Oil Changes

Oil Changes

Motor oil, or engine oil, is an oil used for lubrication of various internal combustion engines. While the main function is to lubricate moving parts, motor oil also cleans, inhibits corrosion, improves sealing and cools the engine by carrying heat away from moving parts. Dieter Klamann's text provides extensive technical detail about motor oils.

Motor oils are derived from petroleum-based and non-petroleum synthesized chemical compounds. Motor oils are today mainly blended by using base oils composed of hydrocarbons (mineral, polyalphaolefins (PAO), polyinternal olefin (PIO), thus organic compounds consisting entirely of carbon and hydrogen. The base oils of some high-performance motor oils contain up to 20 wt.-% of esters

Motor oil is a lubricant used in internal combustion engines. These include motor or road vehicles such as cars and motorcycles, heavier vehicles such as buses and commercial vehicles, non-road vehicles such as go-karts, snowmobiles, boats (fixed engine installations and outboards), lawn mowers, large agricultural and construction equipment, locomotives and aircraft, and static engines such as electrical generators. In engines, there are parts which move against each other causing friction which wastes otherwise useful power by converting the energy to heat. Contact between moving surfaces also wears away those parts, which could lead to lower efficiency and degradation of the motor. This increases fuel consumption and decreases power output and can, in extreme cases, lead to engine failure.
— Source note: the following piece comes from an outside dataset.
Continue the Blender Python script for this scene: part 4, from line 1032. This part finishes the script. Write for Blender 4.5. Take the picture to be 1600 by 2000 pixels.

Minimize direct contact between moving parts

Lubricating oil creates a separating film between surfaces of adjacent moving parts to minimize direct contact between them, decreasing heat caused by friction and reducing wear, thus protecting the engine. In use, motor oil transfers heat through convection as it flows through the engine by means of air flow over the surface of the oil pan, an oil cooler and through the build up of oil gases evacuated by the Positive Crankcase Ventilation (PCV) system.

In petrol (gasoline) engines, the top piston ring can expose the motor oil to temperatures of 320 °F (160 °C). In diesel engines the top ring can expose the oil to temperatures over 600 °F (315 °C). Motor oils with higher viscosity indices thin less at these higher temperatures.

Coating metal parts with oil also keeps them from being exposed to oxygen, inhibiting oxidation at elevated operating temperatures preventing rust or corrosion. Corrosion inhibitors may also be added to the motor oil. Many motor oils also have detergents and dispersants added to help keep the engine clean and minimize oil sludge build-up.

Wearing of the surfaces

Rubbing of metal engine parts inevitably produces some microscopic metallic particles from the wearing of the surfaces. Such particles could circulate in the oil and grind against moving parts, causing wear. Because particles accumulate in the oil, it is typically circulated through an oil filter to remove harmful particles. An oil pump, a vane or gear pump powered by the engine, pumps the oil throughout the engine, including the oil filter. Oil filters can be a full flow or bypass type.

In the crankcase of a vehicle engine, motor oil lubricates rotating or sliding surfaces between the crankshaft journal bearings (main bearings and big-end bearings), and rods connecting the pistons to the crankshaft. The oil collects in an oil pan, or sump, at the bottom of the crankcase. In some small engines such as lawn mower engines, dippers on the bottoms of connecting rods dip into the oil at the bottom and splash it around the crankcase as needed to lubricate parts inside. In modern vehicle engines, the oil pump takes oil from the oil pan and sends it through the oil filter into oil galleries, from which the oil lubricates the main bearings holding the crankshaft up at the main journals and camshaft bearings operating the valves. In typical modern vehicles, oil pressure-fed from the oil galleries to the main bearings enters holes in the main journals of the crankshaft. From these holes in the main journals, the oil moves through passageways inside the crankshaft to exit holes in the rod journals to lubricate the rod bearings and connecting rods. Some simpler designs relied on these rapidly moving parts to splash and lubricate the contacting surfaces between the piston rings and interior surfaces of the cylinders. However, in modern designs, there are also passageways through the rods which carry oil from the rod bearings to the rod-piston connections and lubricate the contacting surfaces between the piston rings and interior surfaces of the cylinders. This oil film also serves as a seal between the piston rings and cylinder walls to separate the combustion chamber in the cylinder head from the crankcase. The oil then drips back down into the oil pan.